## What is expected
Quote every line from the top of the listing down to and including the line that contains "COL = SC.collection".

## Data lines

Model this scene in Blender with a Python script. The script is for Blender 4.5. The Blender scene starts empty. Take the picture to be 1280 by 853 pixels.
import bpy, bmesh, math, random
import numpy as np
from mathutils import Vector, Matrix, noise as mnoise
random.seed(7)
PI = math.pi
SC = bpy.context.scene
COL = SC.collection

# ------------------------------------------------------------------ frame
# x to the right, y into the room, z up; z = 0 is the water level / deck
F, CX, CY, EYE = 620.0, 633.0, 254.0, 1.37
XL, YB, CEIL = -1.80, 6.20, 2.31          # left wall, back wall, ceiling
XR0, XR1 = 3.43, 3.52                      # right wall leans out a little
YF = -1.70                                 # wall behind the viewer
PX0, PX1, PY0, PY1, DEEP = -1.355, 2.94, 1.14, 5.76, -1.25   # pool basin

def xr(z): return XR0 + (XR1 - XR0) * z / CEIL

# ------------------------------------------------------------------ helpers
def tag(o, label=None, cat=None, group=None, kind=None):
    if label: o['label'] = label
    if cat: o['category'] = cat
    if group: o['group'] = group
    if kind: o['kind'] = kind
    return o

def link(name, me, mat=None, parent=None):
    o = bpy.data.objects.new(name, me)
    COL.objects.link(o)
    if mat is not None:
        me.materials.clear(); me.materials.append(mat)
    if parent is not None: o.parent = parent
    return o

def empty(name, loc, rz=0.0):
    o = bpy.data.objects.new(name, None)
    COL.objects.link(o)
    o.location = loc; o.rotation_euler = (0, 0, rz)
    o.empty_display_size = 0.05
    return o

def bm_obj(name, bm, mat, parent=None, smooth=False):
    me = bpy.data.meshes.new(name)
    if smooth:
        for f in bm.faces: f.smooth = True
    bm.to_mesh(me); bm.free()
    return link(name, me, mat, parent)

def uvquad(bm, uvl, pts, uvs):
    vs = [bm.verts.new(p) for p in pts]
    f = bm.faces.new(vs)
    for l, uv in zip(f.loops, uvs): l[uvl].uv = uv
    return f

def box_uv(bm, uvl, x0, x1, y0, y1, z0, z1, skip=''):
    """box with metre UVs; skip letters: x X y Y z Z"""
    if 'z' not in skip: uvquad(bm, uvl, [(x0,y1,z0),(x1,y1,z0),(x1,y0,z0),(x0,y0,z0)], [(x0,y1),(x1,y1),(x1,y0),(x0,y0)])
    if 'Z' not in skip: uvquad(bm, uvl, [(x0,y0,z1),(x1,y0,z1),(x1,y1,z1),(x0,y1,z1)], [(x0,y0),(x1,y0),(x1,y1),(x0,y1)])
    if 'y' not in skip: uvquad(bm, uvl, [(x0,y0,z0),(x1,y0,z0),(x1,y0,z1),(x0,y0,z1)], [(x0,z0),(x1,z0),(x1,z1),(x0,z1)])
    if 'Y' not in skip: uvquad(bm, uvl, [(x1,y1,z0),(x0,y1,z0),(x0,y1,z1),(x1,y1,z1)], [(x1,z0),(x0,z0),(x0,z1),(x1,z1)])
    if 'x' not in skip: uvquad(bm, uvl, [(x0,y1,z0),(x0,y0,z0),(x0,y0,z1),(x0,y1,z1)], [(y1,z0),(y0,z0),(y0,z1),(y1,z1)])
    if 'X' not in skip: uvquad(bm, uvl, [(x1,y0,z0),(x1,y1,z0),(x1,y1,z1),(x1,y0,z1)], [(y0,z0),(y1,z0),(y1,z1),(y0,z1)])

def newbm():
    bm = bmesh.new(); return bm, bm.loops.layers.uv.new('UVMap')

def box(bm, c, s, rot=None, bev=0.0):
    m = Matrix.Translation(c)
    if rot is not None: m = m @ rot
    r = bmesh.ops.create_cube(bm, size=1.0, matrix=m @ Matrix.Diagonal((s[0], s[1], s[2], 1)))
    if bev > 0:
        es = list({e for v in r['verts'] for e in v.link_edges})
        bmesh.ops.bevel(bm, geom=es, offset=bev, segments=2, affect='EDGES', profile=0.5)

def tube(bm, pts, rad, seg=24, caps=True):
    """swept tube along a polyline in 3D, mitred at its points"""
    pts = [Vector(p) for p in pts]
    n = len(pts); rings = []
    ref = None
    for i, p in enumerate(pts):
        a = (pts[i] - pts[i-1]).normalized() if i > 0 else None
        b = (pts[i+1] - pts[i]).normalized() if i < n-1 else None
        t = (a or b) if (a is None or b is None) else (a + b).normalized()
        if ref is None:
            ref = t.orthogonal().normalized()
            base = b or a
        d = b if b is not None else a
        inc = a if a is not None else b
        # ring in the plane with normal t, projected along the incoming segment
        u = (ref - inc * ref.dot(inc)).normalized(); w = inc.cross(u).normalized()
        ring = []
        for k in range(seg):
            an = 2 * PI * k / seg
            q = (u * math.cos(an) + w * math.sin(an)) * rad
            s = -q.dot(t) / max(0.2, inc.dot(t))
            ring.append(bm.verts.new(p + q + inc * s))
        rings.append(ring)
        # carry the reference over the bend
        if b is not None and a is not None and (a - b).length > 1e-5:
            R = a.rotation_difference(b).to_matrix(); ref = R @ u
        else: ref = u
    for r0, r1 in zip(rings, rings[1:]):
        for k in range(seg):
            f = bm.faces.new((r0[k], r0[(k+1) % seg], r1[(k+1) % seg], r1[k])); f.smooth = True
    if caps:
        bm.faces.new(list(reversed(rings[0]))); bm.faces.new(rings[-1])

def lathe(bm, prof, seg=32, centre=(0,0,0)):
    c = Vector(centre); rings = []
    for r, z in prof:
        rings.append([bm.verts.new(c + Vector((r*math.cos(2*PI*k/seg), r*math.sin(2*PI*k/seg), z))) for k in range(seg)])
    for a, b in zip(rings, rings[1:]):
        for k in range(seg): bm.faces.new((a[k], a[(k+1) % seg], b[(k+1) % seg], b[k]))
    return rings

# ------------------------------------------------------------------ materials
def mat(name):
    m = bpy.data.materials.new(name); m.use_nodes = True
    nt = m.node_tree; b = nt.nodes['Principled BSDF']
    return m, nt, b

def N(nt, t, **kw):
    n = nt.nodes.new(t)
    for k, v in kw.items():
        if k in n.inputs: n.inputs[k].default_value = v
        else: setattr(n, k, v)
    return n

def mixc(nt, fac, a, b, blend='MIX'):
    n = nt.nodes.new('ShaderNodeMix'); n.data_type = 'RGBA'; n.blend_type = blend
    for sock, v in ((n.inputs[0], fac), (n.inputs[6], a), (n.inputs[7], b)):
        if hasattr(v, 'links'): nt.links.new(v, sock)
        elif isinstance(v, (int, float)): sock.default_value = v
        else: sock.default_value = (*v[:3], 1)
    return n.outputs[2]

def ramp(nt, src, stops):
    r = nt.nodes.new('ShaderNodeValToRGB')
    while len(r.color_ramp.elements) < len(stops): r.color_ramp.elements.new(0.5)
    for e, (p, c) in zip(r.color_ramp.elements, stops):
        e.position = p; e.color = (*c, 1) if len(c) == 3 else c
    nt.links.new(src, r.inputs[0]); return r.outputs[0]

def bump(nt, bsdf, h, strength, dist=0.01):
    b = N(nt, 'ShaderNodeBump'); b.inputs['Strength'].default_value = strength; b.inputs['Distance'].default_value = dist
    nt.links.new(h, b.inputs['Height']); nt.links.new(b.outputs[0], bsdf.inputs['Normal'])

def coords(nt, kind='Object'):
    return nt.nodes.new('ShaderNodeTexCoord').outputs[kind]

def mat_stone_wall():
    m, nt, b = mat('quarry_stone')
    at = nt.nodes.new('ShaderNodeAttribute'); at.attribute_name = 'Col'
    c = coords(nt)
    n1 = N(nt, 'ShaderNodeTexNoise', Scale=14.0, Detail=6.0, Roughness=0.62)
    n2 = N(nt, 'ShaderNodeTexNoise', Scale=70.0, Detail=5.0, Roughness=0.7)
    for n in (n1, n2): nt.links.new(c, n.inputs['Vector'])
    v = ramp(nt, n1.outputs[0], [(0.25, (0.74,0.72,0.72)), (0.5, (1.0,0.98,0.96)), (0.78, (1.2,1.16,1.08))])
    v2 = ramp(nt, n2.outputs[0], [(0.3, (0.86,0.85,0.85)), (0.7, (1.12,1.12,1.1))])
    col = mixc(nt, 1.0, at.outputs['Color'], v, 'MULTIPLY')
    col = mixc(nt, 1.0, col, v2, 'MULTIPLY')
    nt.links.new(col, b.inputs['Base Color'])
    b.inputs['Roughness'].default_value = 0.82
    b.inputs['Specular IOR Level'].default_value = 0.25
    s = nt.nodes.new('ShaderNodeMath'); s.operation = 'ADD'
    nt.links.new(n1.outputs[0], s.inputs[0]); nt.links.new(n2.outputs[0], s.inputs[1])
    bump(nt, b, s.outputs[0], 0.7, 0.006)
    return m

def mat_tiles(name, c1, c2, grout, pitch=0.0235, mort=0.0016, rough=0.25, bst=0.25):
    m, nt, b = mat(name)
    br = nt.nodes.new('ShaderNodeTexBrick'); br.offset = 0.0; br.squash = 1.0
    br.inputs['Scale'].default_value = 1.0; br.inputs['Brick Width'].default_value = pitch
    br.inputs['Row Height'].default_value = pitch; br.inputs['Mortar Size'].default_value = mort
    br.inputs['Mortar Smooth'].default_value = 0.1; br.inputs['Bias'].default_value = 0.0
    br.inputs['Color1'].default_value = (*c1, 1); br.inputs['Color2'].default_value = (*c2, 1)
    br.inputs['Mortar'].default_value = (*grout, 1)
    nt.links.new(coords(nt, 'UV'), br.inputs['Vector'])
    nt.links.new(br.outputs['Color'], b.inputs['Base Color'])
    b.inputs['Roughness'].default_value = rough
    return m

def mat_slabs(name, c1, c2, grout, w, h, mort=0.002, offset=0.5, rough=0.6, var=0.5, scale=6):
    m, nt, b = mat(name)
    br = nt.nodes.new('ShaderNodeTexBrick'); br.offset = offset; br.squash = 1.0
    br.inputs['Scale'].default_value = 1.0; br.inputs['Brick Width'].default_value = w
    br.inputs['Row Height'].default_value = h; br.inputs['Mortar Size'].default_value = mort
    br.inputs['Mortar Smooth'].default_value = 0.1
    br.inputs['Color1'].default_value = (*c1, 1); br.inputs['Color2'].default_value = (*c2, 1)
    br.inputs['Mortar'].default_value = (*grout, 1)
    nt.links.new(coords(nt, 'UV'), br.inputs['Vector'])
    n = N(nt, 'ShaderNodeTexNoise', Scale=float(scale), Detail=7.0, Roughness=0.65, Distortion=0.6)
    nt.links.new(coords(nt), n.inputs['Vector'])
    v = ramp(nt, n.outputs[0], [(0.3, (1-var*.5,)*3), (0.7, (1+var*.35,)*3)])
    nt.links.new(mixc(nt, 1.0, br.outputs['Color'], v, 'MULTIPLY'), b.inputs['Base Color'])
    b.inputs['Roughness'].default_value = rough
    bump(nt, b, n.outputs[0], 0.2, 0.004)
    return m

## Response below
Model this scene in Blender with a Python script. The script is for Blender 4.5. The Blender scene starts empty. Take the picture to be 1280 by 853 pixels.
import bpy, bmesh, math, random
import numpy as np
from mathutils import Vector, Matrix, noise as mnoise
random.seed(7)
PI = math.pi
SC = bpy.context.scene
COL = SC.collection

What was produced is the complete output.